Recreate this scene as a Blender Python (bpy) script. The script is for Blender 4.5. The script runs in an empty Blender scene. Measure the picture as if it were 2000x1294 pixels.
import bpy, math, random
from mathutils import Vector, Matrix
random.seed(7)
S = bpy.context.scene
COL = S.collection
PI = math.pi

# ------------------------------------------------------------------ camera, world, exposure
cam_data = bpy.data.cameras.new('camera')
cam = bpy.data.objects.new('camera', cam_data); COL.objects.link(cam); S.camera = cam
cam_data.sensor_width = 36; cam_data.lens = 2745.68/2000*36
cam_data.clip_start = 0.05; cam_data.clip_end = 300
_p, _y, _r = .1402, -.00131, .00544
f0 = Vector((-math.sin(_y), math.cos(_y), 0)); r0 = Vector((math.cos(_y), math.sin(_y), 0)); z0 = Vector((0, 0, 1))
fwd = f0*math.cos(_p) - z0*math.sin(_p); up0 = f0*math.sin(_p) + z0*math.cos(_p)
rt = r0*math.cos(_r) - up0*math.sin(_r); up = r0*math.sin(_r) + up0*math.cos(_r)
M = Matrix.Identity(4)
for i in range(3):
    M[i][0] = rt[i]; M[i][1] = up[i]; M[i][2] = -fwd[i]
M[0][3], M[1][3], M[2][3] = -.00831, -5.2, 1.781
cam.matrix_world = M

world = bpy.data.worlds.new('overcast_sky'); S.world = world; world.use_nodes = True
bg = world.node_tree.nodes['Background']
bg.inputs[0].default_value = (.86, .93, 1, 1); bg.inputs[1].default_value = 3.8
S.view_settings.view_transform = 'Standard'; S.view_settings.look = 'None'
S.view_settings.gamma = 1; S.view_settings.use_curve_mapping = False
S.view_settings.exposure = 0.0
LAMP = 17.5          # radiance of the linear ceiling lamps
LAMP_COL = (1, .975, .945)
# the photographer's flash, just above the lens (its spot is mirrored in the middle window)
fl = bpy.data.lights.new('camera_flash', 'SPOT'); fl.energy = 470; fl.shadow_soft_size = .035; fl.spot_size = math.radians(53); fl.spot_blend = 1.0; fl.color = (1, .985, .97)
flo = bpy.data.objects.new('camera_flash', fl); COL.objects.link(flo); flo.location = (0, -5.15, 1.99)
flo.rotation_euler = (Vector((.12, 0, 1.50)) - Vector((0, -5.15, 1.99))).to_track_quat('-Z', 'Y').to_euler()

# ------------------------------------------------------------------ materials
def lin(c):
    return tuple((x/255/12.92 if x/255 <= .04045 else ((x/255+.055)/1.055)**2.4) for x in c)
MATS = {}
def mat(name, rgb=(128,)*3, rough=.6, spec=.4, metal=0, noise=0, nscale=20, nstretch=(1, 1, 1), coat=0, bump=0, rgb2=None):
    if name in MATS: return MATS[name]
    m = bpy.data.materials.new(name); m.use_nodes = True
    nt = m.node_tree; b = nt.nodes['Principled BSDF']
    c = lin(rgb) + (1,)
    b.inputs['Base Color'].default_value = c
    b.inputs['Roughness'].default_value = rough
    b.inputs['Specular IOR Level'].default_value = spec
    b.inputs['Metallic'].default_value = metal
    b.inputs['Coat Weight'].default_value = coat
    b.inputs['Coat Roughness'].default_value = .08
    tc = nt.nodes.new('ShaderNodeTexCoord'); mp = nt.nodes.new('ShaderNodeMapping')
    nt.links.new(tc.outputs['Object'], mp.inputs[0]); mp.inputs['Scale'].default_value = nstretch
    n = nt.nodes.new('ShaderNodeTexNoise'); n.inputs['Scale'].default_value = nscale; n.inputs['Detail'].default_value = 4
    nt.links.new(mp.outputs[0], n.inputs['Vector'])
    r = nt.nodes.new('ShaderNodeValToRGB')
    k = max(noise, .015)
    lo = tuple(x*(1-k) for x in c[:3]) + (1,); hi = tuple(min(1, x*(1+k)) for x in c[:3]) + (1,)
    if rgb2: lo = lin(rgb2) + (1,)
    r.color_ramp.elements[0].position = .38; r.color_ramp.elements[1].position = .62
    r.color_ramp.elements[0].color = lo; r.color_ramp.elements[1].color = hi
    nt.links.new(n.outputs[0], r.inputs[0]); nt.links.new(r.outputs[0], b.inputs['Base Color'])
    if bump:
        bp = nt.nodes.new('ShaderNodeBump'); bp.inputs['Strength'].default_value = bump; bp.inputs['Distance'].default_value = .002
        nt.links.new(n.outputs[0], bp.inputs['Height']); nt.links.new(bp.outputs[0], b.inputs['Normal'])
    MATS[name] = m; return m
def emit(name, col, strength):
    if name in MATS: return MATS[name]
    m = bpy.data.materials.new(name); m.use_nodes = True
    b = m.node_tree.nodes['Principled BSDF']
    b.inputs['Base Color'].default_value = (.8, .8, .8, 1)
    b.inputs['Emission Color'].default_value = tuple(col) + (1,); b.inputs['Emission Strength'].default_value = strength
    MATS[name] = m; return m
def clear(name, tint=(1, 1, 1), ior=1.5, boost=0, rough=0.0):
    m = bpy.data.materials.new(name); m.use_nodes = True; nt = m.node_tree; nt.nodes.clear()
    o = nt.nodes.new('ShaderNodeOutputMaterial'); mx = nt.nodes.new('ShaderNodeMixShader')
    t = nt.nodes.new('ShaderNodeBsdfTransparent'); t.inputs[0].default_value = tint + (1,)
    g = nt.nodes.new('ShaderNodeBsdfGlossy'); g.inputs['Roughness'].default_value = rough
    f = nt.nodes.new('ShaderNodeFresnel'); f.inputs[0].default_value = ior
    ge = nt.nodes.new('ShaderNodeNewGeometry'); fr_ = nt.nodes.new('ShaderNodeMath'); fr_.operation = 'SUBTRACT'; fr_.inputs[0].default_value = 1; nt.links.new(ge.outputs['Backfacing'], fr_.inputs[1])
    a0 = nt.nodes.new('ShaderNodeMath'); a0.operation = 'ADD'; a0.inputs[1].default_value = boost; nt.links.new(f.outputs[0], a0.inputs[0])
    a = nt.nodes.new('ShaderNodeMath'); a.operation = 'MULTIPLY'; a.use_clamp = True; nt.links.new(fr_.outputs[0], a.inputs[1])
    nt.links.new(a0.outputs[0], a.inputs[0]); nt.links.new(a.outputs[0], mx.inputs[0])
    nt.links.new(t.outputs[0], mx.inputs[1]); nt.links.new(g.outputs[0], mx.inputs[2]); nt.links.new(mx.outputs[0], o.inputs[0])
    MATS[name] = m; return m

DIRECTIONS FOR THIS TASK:
What you return should be the lines from the start of the data through the line with "PI = math.pi", quoted exactly and nothing more.

FINISHED ANSWER:
Recreate this scene as a Blender Python (bpy) script. The script is for Blender 4.5. The script runs in an empty Blender scene. Measure the picture as if it were 2000x1294 pixels.
import bpy, math, random
from mathutils import Vector, Matrix
random.seed(7)
S = bpy.context.scene
COL = S.collection
PI = math.pi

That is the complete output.